→ **INSTRUCTION**
What is the number of lines in these entries that contain "script"? State it alone.

====

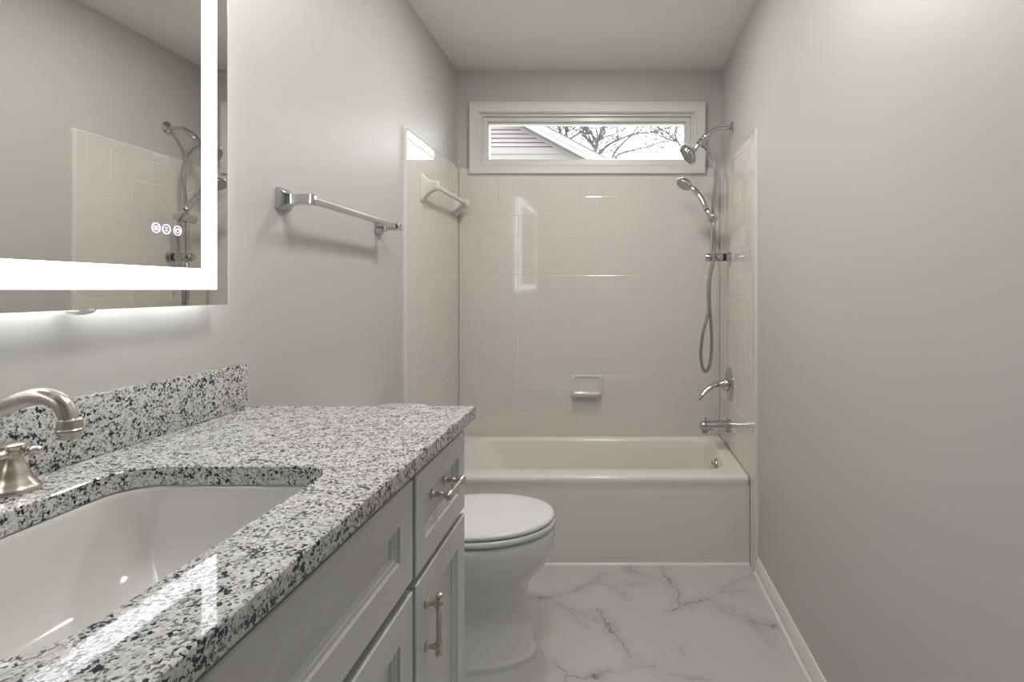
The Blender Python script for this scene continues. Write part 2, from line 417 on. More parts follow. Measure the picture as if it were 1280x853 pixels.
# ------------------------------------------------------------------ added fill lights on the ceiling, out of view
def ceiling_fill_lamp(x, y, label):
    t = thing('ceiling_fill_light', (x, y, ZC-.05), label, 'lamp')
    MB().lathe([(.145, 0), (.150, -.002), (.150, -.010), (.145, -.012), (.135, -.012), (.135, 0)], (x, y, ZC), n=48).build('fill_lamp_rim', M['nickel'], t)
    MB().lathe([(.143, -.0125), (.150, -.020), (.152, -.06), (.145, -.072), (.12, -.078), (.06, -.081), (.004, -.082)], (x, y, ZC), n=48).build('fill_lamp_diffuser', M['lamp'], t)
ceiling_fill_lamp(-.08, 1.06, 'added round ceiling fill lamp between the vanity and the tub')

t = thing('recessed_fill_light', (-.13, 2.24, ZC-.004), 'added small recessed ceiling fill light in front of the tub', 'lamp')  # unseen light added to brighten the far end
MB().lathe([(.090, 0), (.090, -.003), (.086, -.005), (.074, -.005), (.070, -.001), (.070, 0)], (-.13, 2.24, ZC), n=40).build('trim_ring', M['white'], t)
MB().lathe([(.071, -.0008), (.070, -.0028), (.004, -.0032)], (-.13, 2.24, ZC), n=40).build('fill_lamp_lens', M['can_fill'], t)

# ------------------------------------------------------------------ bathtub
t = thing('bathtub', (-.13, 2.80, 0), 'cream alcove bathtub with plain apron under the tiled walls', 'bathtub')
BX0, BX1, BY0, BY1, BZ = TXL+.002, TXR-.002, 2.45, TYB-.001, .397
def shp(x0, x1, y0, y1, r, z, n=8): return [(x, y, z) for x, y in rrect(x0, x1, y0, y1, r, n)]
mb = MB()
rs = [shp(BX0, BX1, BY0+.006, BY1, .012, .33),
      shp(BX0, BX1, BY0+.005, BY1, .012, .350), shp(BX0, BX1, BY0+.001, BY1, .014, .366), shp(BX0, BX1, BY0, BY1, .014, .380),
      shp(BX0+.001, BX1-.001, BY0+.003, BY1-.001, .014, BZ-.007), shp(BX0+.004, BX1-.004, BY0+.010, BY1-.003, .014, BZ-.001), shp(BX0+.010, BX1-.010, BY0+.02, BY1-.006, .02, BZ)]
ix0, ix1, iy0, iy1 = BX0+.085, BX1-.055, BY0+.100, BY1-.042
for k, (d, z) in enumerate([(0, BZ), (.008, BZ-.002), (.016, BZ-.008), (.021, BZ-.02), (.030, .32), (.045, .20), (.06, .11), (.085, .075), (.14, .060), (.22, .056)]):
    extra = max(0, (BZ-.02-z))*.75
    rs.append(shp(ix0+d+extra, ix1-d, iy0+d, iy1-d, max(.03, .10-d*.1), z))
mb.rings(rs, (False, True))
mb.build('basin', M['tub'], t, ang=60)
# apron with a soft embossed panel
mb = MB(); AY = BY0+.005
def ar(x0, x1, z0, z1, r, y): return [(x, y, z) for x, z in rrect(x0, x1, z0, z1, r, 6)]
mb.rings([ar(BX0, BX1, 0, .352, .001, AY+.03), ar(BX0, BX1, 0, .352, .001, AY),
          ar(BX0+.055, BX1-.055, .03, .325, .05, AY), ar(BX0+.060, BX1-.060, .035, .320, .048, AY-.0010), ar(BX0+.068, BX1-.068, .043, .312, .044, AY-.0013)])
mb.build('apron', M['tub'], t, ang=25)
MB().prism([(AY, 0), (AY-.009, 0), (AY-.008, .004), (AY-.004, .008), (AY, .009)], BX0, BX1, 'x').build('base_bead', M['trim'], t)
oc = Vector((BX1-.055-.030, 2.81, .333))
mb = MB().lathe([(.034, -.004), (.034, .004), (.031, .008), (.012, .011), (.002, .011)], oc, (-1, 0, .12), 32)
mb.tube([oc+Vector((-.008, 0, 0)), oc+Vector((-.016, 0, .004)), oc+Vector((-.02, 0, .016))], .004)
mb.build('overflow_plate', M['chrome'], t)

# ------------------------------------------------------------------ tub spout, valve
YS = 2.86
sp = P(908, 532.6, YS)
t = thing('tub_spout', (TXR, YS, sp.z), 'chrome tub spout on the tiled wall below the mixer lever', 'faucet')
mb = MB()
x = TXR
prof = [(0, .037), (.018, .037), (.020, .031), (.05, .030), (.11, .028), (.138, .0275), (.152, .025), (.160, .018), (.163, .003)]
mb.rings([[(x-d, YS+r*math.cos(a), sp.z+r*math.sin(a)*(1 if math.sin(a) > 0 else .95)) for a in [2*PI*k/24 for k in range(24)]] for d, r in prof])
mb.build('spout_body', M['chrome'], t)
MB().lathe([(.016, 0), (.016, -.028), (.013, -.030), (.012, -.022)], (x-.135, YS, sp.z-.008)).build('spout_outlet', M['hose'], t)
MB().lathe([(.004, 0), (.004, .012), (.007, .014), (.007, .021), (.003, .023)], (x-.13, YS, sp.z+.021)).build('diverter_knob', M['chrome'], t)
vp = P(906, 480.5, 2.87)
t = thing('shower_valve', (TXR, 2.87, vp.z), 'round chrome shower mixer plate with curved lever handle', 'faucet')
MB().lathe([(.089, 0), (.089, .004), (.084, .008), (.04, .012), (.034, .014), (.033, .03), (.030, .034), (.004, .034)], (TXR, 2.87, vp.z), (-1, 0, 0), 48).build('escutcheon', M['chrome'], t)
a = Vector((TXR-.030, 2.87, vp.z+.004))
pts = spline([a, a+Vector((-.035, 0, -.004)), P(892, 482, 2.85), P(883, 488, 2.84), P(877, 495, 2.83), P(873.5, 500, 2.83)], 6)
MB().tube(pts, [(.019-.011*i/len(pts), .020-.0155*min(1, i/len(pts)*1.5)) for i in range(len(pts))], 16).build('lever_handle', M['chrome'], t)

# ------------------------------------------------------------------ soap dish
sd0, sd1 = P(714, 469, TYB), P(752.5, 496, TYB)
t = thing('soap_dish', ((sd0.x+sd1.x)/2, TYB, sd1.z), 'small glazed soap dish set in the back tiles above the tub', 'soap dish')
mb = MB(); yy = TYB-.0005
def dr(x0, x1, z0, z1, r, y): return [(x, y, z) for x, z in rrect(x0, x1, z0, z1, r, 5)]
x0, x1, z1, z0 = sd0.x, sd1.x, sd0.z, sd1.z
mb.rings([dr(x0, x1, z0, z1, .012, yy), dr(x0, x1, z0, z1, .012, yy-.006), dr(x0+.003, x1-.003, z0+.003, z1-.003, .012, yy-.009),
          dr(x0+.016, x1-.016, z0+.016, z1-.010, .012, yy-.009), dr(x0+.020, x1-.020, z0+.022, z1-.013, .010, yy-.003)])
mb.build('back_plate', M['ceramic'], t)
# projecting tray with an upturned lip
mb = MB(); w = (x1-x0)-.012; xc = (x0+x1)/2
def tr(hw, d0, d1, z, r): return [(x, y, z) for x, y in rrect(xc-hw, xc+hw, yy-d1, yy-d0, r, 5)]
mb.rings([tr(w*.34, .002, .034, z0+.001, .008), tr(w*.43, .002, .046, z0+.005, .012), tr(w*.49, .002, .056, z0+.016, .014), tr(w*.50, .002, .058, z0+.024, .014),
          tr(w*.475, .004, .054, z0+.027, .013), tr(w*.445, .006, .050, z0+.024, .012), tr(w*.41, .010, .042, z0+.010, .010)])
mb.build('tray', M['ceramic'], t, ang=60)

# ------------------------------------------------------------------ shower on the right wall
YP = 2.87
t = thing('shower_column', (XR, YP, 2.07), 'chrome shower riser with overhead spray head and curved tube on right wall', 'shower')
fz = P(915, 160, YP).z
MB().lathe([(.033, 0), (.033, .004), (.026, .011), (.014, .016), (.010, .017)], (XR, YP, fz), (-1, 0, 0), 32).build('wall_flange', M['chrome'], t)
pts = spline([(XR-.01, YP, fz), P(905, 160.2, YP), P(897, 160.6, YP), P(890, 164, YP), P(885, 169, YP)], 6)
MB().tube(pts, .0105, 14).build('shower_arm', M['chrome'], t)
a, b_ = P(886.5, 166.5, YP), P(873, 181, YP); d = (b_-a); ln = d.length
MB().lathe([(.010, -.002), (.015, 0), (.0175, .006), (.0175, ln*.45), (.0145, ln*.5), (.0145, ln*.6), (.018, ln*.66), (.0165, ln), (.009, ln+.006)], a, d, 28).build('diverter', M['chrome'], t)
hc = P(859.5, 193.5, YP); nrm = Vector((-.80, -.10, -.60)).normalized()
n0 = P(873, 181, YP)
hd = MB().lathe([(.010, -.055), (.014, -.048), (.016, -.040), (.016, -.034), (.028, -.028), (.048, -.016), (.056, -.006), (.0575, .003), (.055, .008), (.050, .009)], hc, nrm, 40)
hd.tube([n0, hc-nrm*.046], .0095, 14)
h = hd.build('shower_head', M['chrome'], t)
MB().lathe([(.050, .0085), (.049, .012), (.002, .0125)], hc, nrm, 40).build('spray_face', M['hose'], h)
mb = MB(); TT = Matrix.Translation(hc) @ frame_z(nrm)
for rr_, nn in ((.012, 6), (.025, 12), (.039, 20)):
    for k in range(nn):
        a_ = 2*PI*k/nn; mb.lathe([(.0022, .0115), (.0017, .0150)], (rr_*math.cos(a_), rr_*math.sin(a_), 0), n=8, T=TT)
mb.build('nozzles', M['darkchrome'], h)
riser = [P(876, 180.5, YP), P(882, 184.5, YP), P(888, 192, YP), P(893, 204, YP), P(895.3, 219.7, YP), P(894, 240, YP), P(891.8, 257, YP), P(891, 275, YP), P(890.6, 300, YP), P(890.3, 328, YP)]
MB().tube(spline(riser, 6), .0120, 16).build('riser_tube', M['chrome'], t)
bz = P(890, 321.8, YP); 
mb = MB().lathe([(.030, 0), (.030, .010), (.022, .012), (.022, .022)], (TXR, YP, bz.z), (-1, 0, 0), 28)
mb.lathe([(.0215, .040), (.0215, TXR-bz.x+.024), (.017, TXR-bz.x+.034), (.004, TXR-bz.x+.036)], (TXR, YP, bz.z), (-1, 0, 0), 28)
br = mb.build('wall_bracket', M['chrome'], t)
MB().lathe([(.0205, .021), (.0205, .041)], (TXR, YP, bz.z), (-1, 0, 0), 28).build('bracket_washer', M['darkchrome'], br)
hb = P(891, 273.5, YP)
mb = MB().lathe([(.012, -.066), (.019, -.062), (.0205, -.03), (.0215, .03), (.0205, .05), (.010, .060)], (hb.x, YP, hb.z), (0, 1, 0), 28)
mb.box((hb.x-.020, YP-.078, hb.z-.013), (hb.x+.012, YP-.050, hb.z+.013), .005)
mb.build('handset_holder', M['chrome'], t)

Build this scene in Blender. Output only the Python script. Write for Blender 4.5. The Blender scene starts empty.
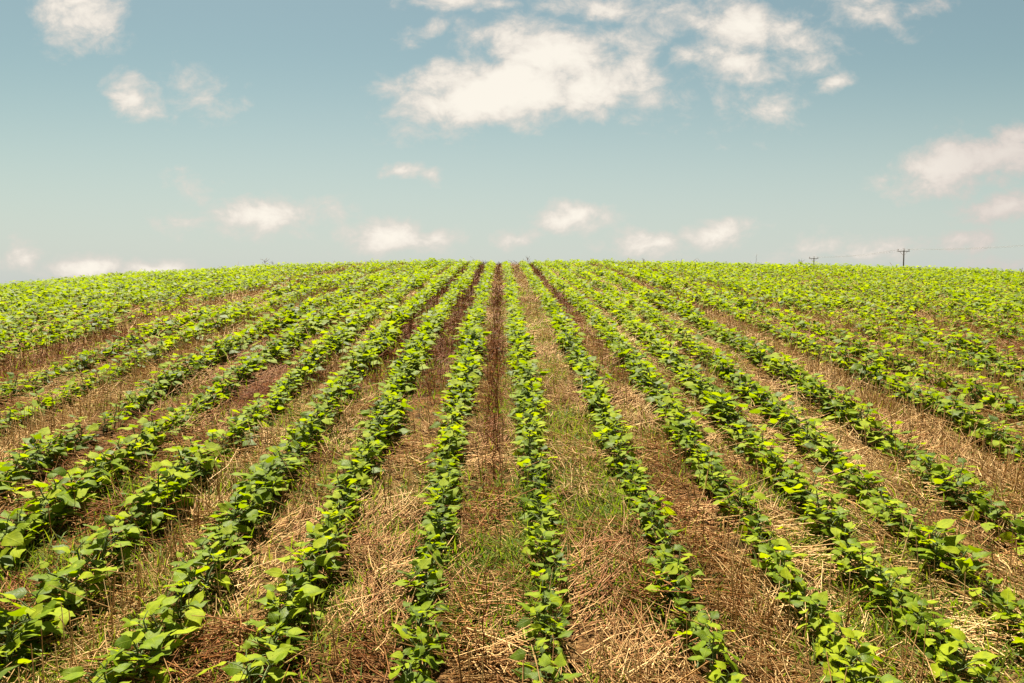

====

→ **ANSWER BELOW**
2